Papst Franziskus zeigt also eine Vorliebe für Improvisation, die positiv sein kann, aber auch zu Problemen führen kann. Die Reise nach Belgien endete beispielsweise mit einem Protest der UC Louvain University (der französischen Abteilun) und der gereizten Reaktion des Papstes in einer Pressekonferenz im Flugzeug. Aber der Papst verwendete auch sehr harte Worte gegen die Abtreibung und wollte König Baudouin von Belgien, der vorübergehend au den Thron verzichtete , um das Abtreibungsgesetz nicht zu unterzeichnen, als Beispiel nehmen.
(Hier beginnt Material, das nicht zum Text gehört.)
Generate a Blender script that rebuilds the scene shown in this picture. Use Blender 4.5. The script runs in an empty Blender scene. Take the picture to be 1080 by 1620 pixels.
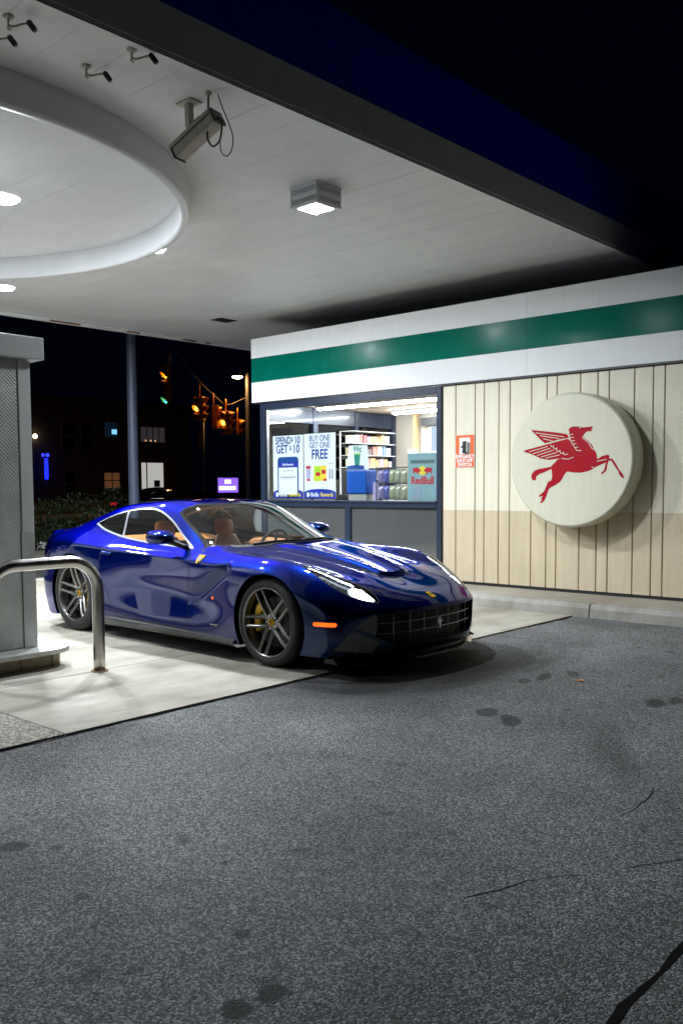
import bpy, bmesh, math, random
import numpy as np
from mathutils import Vector, Matrix
random.seed(7)
PI = math.pi
SC = bpy.context.scene
COL = SC.collection

# ------------------------------------------------------------------ camera, sky, exposure
cam_d = bpy.data.cameras.new('camera')
cam = bpy.data.objects.new('camera', cam_d)
COL.objects.link(cam)
SC.camera = cam
cam_d.sensor_fit = 'VERTICAL'
cam_d.sensor_height = 36.0
cam_d.lens = 1416.83 / 1620 * 36.0
cam_d.shift_x = 20.67 / 1620
cam_d.shift_y = 52.83 / 1620
cam_d.clip_start = 0.05
cam_d.clip_end = 2000
_yaw, _pit, _roll = -0.7423, 0.0660, -0.0074
_f = Vector((math.sin(_yaw) * math.cos(_pit), math.cos(_yaw) * math.cos(_pit), -math.sin(_pit)))
_r = Vector((math.cos(_yaw), -math.sin(_yaw), 0))
_u = _r.cross(_f)
_r2 = _r * math.cos(_roll) + _u * math.sin(_roll)
_u2 = -_r * math.sin(_roll) + _u * math.cos(_roll)
_m = Matrix((_r2, _u2, -_f)).transposed().to_4x4()
_m.translation = Vector((0, 0, 1.3807))
cam.matrix_world = _m

world = bpy.data.worlds.new('World')
SC.world = world
world.use_nodes = True
_bg = world.node_tree.nodes['Background']
_bg.inputs[0].default_value = (.00025, .0006, .0025, 1)      # night sky, faint navy city glow
_bg.inputs[1].default_value = 1.0
LAMP_EMIT = 1640.0        # canopy light lenses

SC.view_settings.view_transform = 'Standard'
SC.view_settings.look = 'None'
SC.view_settings.gamma = 1.0
SC.view_settings.exposure = 0.0
SC.view_settings.use_curve_mapping = False
SC.render.engine = 'CYCLES'
SC.cycles.use_denoising = True
SC.cycles.max_bounces = 10
SC.cycles.diffuse_bounces = 4
SC.cycles.glossy_bounces = 4
SC.cycles.transmission_bounces = 6
SC.cycles.transparent_max_bounces = 12
SC.cycles.caustics_reflective = False
SC.cycles.caustics_refractive = False
SC.cycles.sample_clamp_indirect = 6.0

# ------------------------------------------------------------------ helpers
def tag(o, label=None, cat=None, group=None, kind=None):
    if label: o['label'] = label
    if cat: o['category'] = cat
    if group: o['group'] = group
    if kind: o['kind'] = kind
    return o

def empty(name, loc=(0, 0, 0), rz=0.0, parent=None):
    o = bpy.data.objects.new(name, None)
    COL.objects.link(o)
    o.location = loc
    o.rotation_euler = (0, 0, rz)
    o.empty_display_size = 0.1
    if parent: o.parent = parent
    return o

def link(name, me, parent=None, mats=None, smooth=False, loc=None):
    o = bpy.data.objects.new(name, me)
    COL.objects.link(o)
    if mats:
        if not isinstance(mats, (list, tuple)): mats = [mats]
        for m in mats: me.materials.append(m)
    if smooth:
        me.polygons.foreach_set('use_smooth', [True] * len(me.polygons))
    if parent: o.parent = parent
    if loc is not None: o.location = loc
    return o

def from_bm(name, bm, mats=None, parent=None, smooth=False, loc=None):
    me = bpy.data.meshes.new(name)
    bm.to_mesh(me)
    bm.free()
    return link(name, me, parent, mats, smooth, loc)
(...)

Das genügte dem belgischen Premierminister De Croo, um den Nuntius, Erzbischof Coppola, zu Erklärungen vorzuladen.
Natürlich war dies in Belgien vorhersehbar, wo die Regierung und die öffentliche Meinung im Allgemeinen nicht als katholischen Glaubens gelten können. Daher wäre es besser gewesen, die Erklärungen und Antworten auf die vorhersehbaren Reaktionen sorgfältig vorzubereiten. Das geschah nicht.
Der Papst hat jedoch die vier Grundprinzipien seines Programmdokuments Evangelii Gaudium neu aufgelegt und damit eine besondere (und sogar bewundernswerte) Hartnäckigkeit gezeigt, mit der er seinen Glauben verfolgt, ohne sich um die Außenwelt zu kümmern.
Jetzt rechtfertigen diese vier Prinzipien einen epochalen Wandel innerhalb der Diözese Rom. Man fragt sich, ob der Papst diese Prinzipien wiederholt, um die letzte Phase seines Pontifikats zu skizzieren. Papst Franziskus rechtfertigt seine Arbeit, reagiert auf die Krise mit einem Aufruf zur Einheit und fordert alle auf, sich an seine Prinzipien zu halten. Einfach ausgedrückt glaubt Papst Franziskus, dass das der richtige Weg ist.
Es gibt jedoch keine Dikussion.
Der Papst stellt die Prinzipien vor und interviewt dann diejenigen, die sich für ihn interessieren, so wie und wann er es will. Die letzte Phase seines Pontifikats ist also durch größere Aufmerksamkeit und soziale Sichtbarkeit gekennzeichnet.
Ob das eine gute oder eine schlechte Sache ist, wird die Zeit zeigen."